The slow death of the S&Ls began in the 1970s when interested rates skyrocketed in response to the weak dollar. In previous decades, the S&L sector was a prosaic one where its assets were long-term mortgages paying higher rates, while its liabilities consisted of short-term, lower-rate deposits. This worked well until short-term rates rose sharply. Unable due to regulations to pay depositors more than 5-1/2 percent, S&Ls gradually lost deposits to money-market funds paying well in excess of 51/2 percent, while the falling dollar eroded the value of their fixed-rate mortgages.

Regulations and poor Fed policy surely hindered the S&L industry, still the explosion of the mortgage-backed securities market and worldwide banking competition rendered S&Ls obsolete.

But like most long-established industries in the U.S., the S&Ls had powerful political benefactors interested in keeping them alive. Congress passed the Depository Institutions Deregulation and Monetary Control Act of 1980, and the Garn-St. Germain Depository Institutions Act of 1982 to keep them afloat. Both acts served to privatize any deregulation successes, while socializing the inevitable failures.

Whereas S&Ls were previously limited in terms of the interest rates they could offer depositors, the aforementioned legislation removed all caps on rates they could post to attract deposits. Capital requirements were reduced from 5 percent to 3 percent, plus S&L loans were no longer limited to home mortgages. To pay the high rates offered on deposits, S&Ls had the incentive to make higher-risk loans and equity investments in areas beyond traditional home mortgages, including commercial and construction loans. If the S&Ls had been left to fend for themselves in this newly deregulated world, the new legislation would have been fine.

The problem, as previously mentioned, was that Congress also chose to socialize any failures. The Garn-St. Germain bill raised the level of federal deposit insurance from $40,000 to $100,000. This created enormous moral hazard in that depositors could place their funds at high rates of interest with the S&Ls worry-free. And just the same, S&L executives could be lax in their lending and investment standards with full knowledge that U.S. taxpayers were on the hook if their investments soured.

Importantly, the weakest S&Ls had the greatest incentive to swing for the fences in making loans, and this made it even more difficult for the healthy S&Ls to compete. The rest, as they say, is history. More than 1,000 S&Ls failed in the 1980s. The bloodbath continued into the 1990s; much of it on the dime of U.S. taxpayers.
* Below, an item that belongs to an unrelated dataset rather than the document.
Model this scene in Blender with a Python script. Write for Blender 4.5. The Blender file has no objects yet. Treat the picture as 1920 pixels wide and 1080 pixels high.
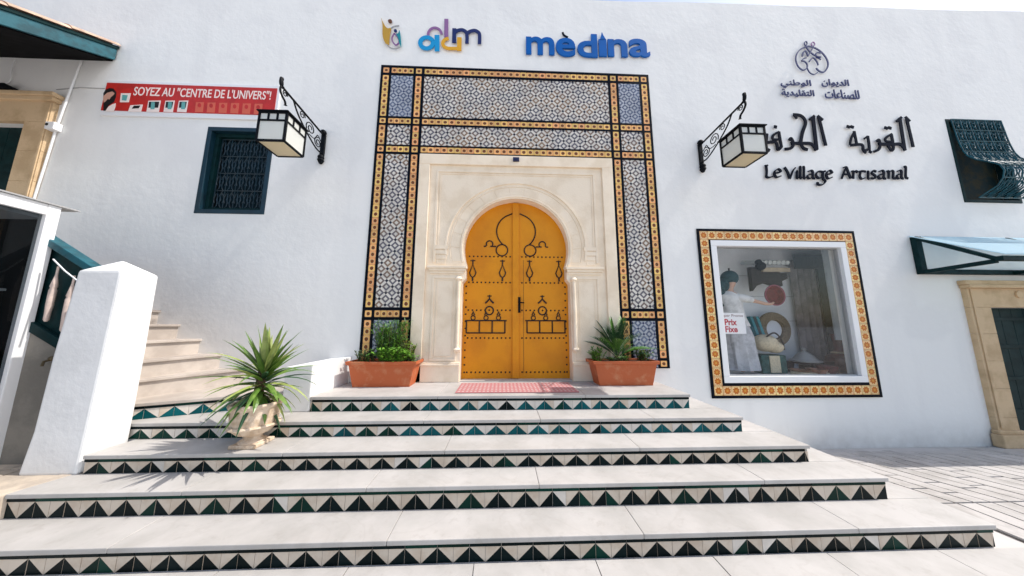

Returning to the existing subprime situation, according to a recent report from Morgan Stanley, there are slightly more than $600 billion of subprime mortgages outstanding. If there were defaults on half that (thought by many to be the worst-case scenario), it would work out to 2 percent of the $15.7 trillion U.S. bond market. Considering how active foreign investors are in U.S. debt, this number shrinks to 1 percent of the $33 trillion global market. Further, $300 billion is only 1.3 percent of the U.S. housing market, and constitutes only 0.5 percent of the $55.6 trillion net worth of U.S. households. In short, $300 billion is pretty tiny in the big picture, and something the markets can easily handle. And as this is public information, stocks have already priced any presumed fallout.
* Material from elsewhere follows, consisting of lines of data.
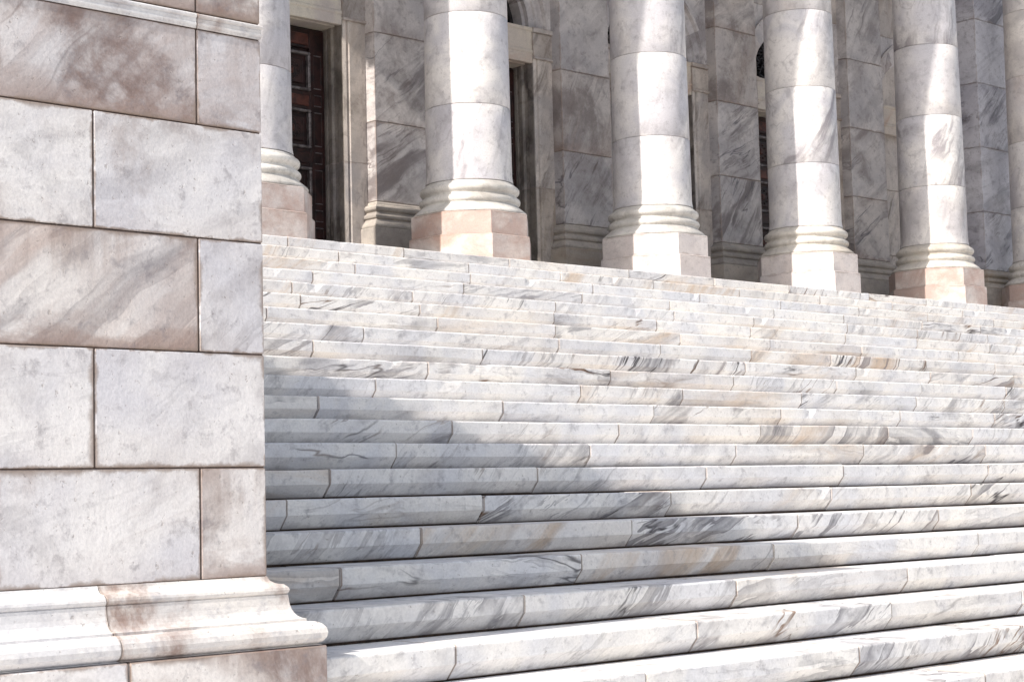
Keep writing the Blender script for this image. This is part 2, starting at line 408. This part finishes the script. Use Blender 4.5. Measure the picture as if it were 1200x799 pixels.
# landing floor under the portico
mb=MB()
yy=[SY(NTOP)+.42, SY(NTOP)+1.25, 14.8]
for r_ in range(2):
    x=XP-.5+random.uniform(0,.5)
    while x<28:
        x2=x+random.uniform(1.2,1.8)
        mb.box(x+.0015,x2-.0015,yy[r_]+.002,yy[r_+1]-.002,ZL-.15,ZL-.0015,.003); x=x2
mb.box(XP-.5,28.2,SY(NTOP)+.43,15.2,ZL-.6,ZL-.01,0,mi=1)
tag(mb.build('landing_floor',[M_STAIR,M_MORTAR]), kind='structure')

# ---------------------------------------------------------------- big pier at the left
XL=-.6; YB=15.2; HT=3.30
pier = tag(empty('stair_pier', (2,YP,ZG)), 'massive stained marble block pier in the left foreground with moulded base and string course','stair pier')
CO=.4285; zj=[.2935+CO*i for i in range(1,5)]       # .722 1.15 1.579 2.0075
zs=[.315]+[.2935+CO*i for i in range(1,5)]+[2.436]
mb=MB()
G=.0028
def course(mb,z0,z1,xs,ys_off,c=.0035,looks=()):
    # xs: joints along the front from left to the corner; the corner stone turns the corner
    for i,(a,b) in enumerate(zip(xs[:-1],xs[1:])):
        last = i==len(xs)-2
        d = (.82 if (b-a)<.5 else .41) if last else .4
        mb.box(a+G, b-(0 if last else G), YP+random.uniform(0,.0015), YP+d, z0+G, z1-G, c, blk=(looks[i-(len(xs)-1)] if i-(len(xs)-1)>=-len(looks) else None))
    y=YP+d+2*G
    while y<YB:
        y2=min(y+.82,YB); mb.box(XP-.4,XP-random.uniform(0,.0015),y,y2-2*G,z0+G,z1-G,c); y=y2
    # left return, plain back
def xs_odd(): return [XL,-.02,.40+.0,1.22,2.04,2.88,3.700,XP]     # short stone at the corner
def xs_even(): return [XL,.80,1.62,2.44,3.262,XP]
course(mb,.3100,zs[1],xs_odd(),0,looks=[(.41,.4,.3),(.83,.78,.4)])
course(mb,zs[1],zs[2],xs_even(),0,looks=[(.2,.25,.5),(.62,.05,.3)])
course(mb,zs[2],zs[3],xs_odd(),0,looks=[(.77,.95,.95),(.93,.2,.7)])
course(mb,zs[3],zs[4],xs_even(),0,looks=[(.05,.38,.2),(.33,.45,.25)])
course(mb,zs[4],zs[5]-.062,xs_odd(),0,looks=[(.91,.80,.6),(.52,.7,.5)])
course(mb,zs[5],zs[5]+CO,xs_odd(),0,looks=[(.95,.97,.9),(.7,1.0,.9)])
course(mb,zs[5]+CO,HT-.1,xs_even(),0)
under(mb,'pier_shaft',M_PIER,pier)
mb=MB(); mb.box(XL+.05,XP-.006,YP+.006,YB-.05,ZG,HT-.05,0)
under(mb,'pier_core',M_MORTAR,pier)
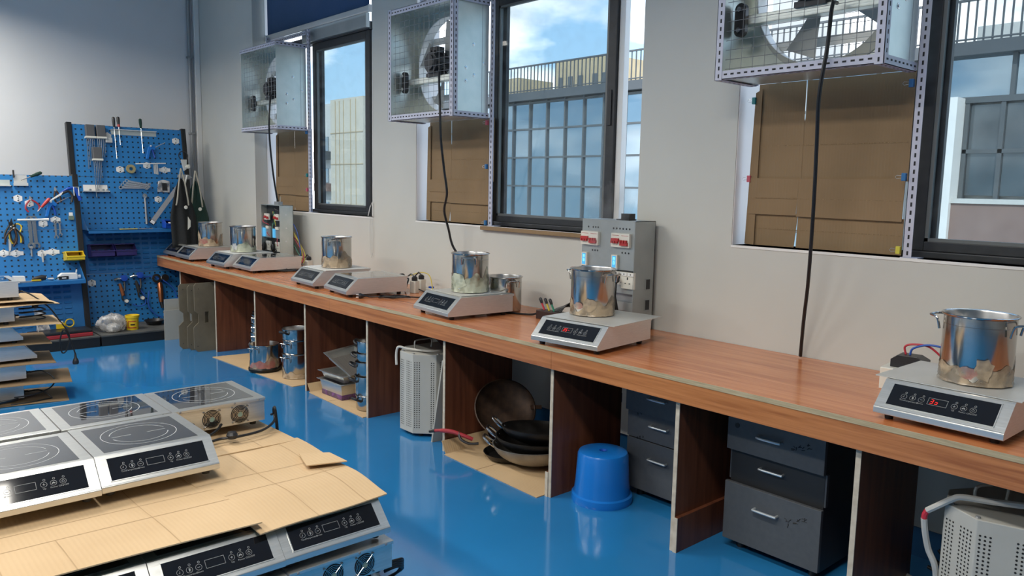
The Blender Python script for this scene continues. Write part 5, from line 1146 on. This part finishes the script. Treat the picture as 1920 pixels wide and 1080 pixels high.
one(ML,'yellow_loop',MB().tube(smooth_path([(-.03,.02,0),(.0,.035,0),(.025,.02,0),(.028,-.01,0),(.01,-.05,0)],5),.0055,8),M['yellow'],1.347,.965,'curved yellow handle sticking out of the pliers cluster','handle',.05)
airgun(ML,1.625,1.165,'blue air blow gun in the middle of the left rack'); driver(ML,1.545,1.145,'red-handled screwdriver slanting beside the blue air gun',.11,.05,m='redpl',rot=-.72+PI*0-.0,n=.05)
t=tl(ML,'cable_crimper',1.80,1.26,'blue and black cable cutter with white wires over the left rack edge','cutter',.035); MB().tube(smooth_path([(-.10,.01,0),(-.03,.055,0),(.03,.06,0),(.055,.0,0),(.07,-.05,0)],5),[.008]*5+[.014]*6+[.017]*10,10).build('blue_handle',M['bluebin'],t); MB().tube(smooth_path([(-.09,.005,.02),(-.03,.03,.02),(.0,-.01,.02),(-.01,-.07,.02)],5),.011,8).build('black_handle',M['blackpl'],t)
for k in range(4): MB().tube([(-.075-.005*k,.022-.008*k,.03),(-.17-.006*k,-.045-.006*k,.03)],.0035,6).build('wire',M['white'],t)
MB().tube([(.015,-.01,.03),(.015,.07,.03),(.055,.07,.03),(.055,-.01,.03)],.004,6).build('hook',M['white'],t)
pliers(ML,1.676,1.30,.15,'brown-handled pliers hanging right of the blue air gun','rust',.15,.02,.25)
t=tl(ML,'cross_bar',1.473,1.036,'white bar laid across two hooks on the left rack','rod',.045); MB().tube([(-.122,0,0),(.06,.0,0),(.122,0,0)],[.009,.009,.013],10).build('bar',M['white'],t)
wrench(ML,1.448,.925,.26,'large combination wrench hanging left in the left rack pair',0,.012,1.5); wrench(ML,1.483,.925,.26,'large combination wrench hanging right in the left rack pair',.02,.018,1.5)
hexplate(ML,1.657,1.036,'silver hook plate carrying the small wrenches',.08); wrench(ML,1.647,.945,.15,'small wrench hanging left below the silver hook plate',0,.02,.9); wrench(ML,1.683,.955,.12,'small wrench hanging right below the silver hook plate',0,.02,.75)
t=tl(ML,'padlock',1.783,1.065,'greenish padlock hanging near the right post of the left rack','padlock',.012); MB().box((-.022,-.035,0),(.022,.005,.018)).build('case',noisy('lock_green',(.12,.17,.13),(.16,.21,.17),nscale=20,rough=.4),t,bevel=.004); MB().box((-.015,.005,.004),(.015,.035,.012)).build('shackle',M['white'],t)
t=tl(ML,'small_fitting',1.527,.70,'clear fitting hanging under the left rack hook plate','fitting',.02); MB().tube([(0,.03,0),(0,-.045,.0)],[.014,.006],8).build('body',M['alu'],t)
t=tl(ML,'wrench_bit',1.443,.76,'short grey bit hanging below the large wrenches','tool',.02); MB().tube([(0,.03,0),(0,-.05,0)],.008,8).build('shaft',M['toolgrey'],t); MB().lathe([(0,.0),(.013,0),(.013,.02),(0,.02)],10,(0,.03,0)).build('head',M['toolgrey'],t)
x0,x1,zs=SL
t=empty('socket_drill',(x1-.10,1.46,zs+.001),.2,'black drill head lying on the left rack shelf','drill'); MB().tube([(0,-.06,.022),(0,-.03,.024),(0,.02,.028),(.01,.05,.028)],[.008,.018,.026,.020],12).build('body',M['blackpl'],t); MB().tube([(.01,.05,.028),(.012,.056,.028)],.011,10).build('bit',M['silver'],t)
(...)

Not yet priced is the governmental response to something it should best stay out of. The Bush administration has joined the echo chamber in saying it will vigorously prosecute any cases of predatory lending -- meaning future homebuyers on the riskier end of the lending curve will find it tougher to get financing in the future.

If the heads of failed subprime firms face prosecution, there will be an even greater incentive for successful firms in the subprime space to exit the industry. To the extent either lenders or borrowers are bailed out, U.S. taxpayers will eventually have to pay for the inevitable carelessness that government guarantees engender.

Still, as evidenced by the numbers involved, this is a very small problem. To avoid making it a bigger one, Congress should let the subprime scare slide into the ditch.